Beavers are generally hardworking, industrious and helpful critters when they’re in the right location. But when they set up shop in the wrong location — say in the city — it can be disastrous.

Take the Target department store parking lot in Idaho Falls for example.

The fury aquatic rodents have been known to saunter across the store parking lot and chew down ornamental trees in the parking lot medians. Oddly, beavers show up regularly at the nearby waterway next to the store attracted by plenty to eat, ready-made dens and water. Each year, beavers have to be escorted out of town.

Pesky beavers gather the attention of the Idaho Department of Fish and Game’s beaver squad. Their point man is retired volunteer Roy Leavitt, 79. Leavitt, always on the go, enjoys keeping up with busy beavers.

“Capturing the problem beavers has been my job for the last three years,” Leavitt said.

James Brower, Fish and Game regional communications manager, said the department relocates 15 to 20 beavers each year. In 2019, 16 beavers were relocated. In 2018, 18 were evicted.

Leavitt said there are two beavers living in the waterway next to Target right now that “I’ll need to get to this spring.”

Fish and Game says there are two types of beavers that come to test out the city life. One type is looking to set up a permanent home and the other are referred to as “canal beavers.”

“The canal beavers are often transient,” Brower said. “They don’t set up shop. They come, chew up some people’s decorative trees along the ditch banks and people want us to come and get them out. But a lot of times it’s a munch-and-run situation. They usually don’t stick around too long, especially in those canal systems.”

Brower said the beavers are abundant throughout the Snake River system and its tributaries. When the rodents look for new territory, eastern Idaho’s creeks and canals offer the perfect highway system for exploring. Many of the waterways pass through towns and developments. Beavers love to create deep waters for their protection and lodging. But damming up irrigation ditches and waterways where people live can flood roads, homes and fields.

“Sometimes the county will call us or a cattle company or landowner that have a road or culvert that they use to irrigate or water cows and the beaver have come and stopped it up or they have flooded the road, causing damage of some sort,” Brower said. “We get a lot in the Ririe area, too.
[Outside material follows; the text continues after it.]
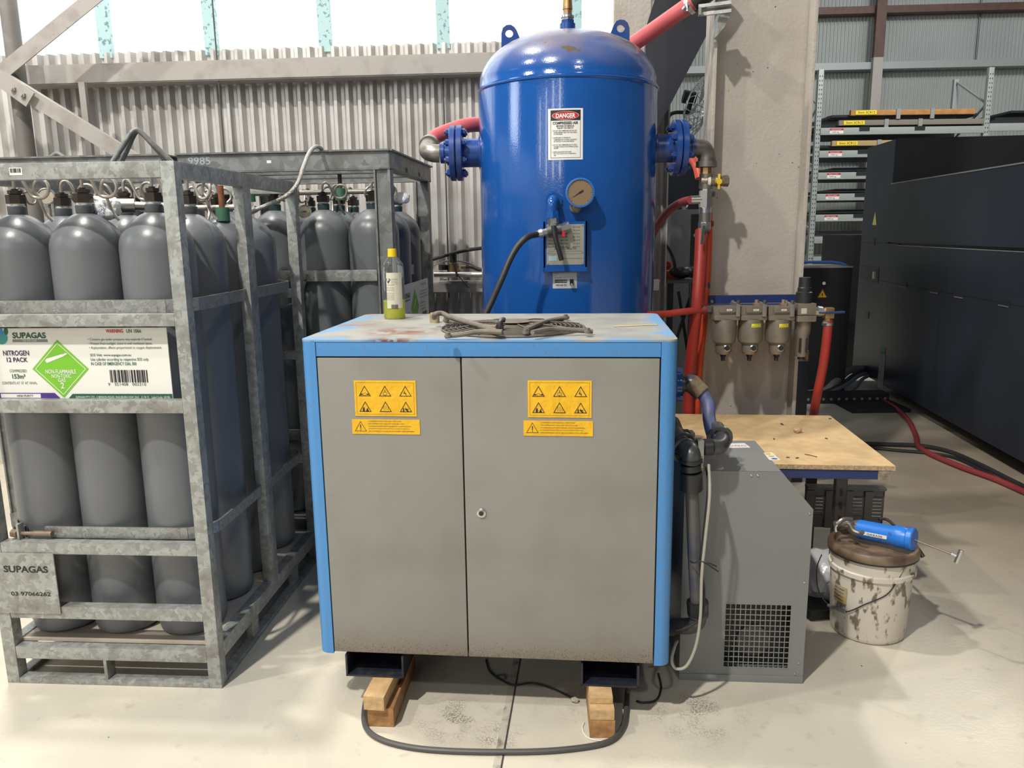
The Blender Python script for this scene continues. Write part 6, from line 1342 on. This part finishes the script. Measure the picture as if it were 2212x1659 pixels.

The beaver are coming up and gnawing on people’s decorative trees and shrubs.”

Rather than a death sentence, Fish and Game prefers to redirect the industrious critter’s energy elsewhere, inviting them to move into a fixer-upper. The Upper Snake Beaver Cooperative has identified several backcountry locations in eastern Idaho that historically had beaver but don’t any longer.

“We would like to see them introduced because they’re habitat kings,” Brower said. “They just sit there and work and build dams and build ponds and improve streams, make straight channels flow year-round opposed to some that are perennial and stop certain times of the year. We do it in the name of habitat restoration.”

Leavitt said the habitat restoration work done by beavers benefits fish, deer and a wide range of animals. Fish and Game workers drop beavers off in a new neighborhood and give them a head start, even building a stream dam called a “BDA” — beaver dam analog.

“We make the place look a little enticing,” Brower said. “It backs up the water a bit to give them some immediate cover and someplace to swim and hide from predators. I think every predator out there will eat a beaver. ... We never do as good a job as they do. They’ll build a dam and a lodge, and they’ll work on it every single night. It gets bigger and better, and they work for free. It’s fantastic.”

To accomplish the relocation, Leavitt uses a live trap called a Hancock trap. The trap is the size of a large suitcase and snaps shut like a clamshell. The captured beavers are given a health checkup and fitted with a radio transmitter on their tails, then released back into the wild.

“They’re all lots of fun,” Leavitt said. “About 99 percent are really docile. We had one this last summer that was a little devil, more aggressive. We caught that one up at the Boy Scout camp in Swan Valley. We released him up at the Idaho-Montana border on the Modoc (Creek near Monida, Mont.).”

Leavitt said once the beavers are relocated, they stay put.

“There’s no repeat offenders,” he said. “When we release them, we put them where they’ll do good and can’t get into trouble. They’re happy beavers.”

To assure relocation success, multiple beavers are dropped off at the same location.

“You get some old guy out there, and he gets kind of lonesome for a gal,” Leavitt said. “He gets happy when we release a gal in there.”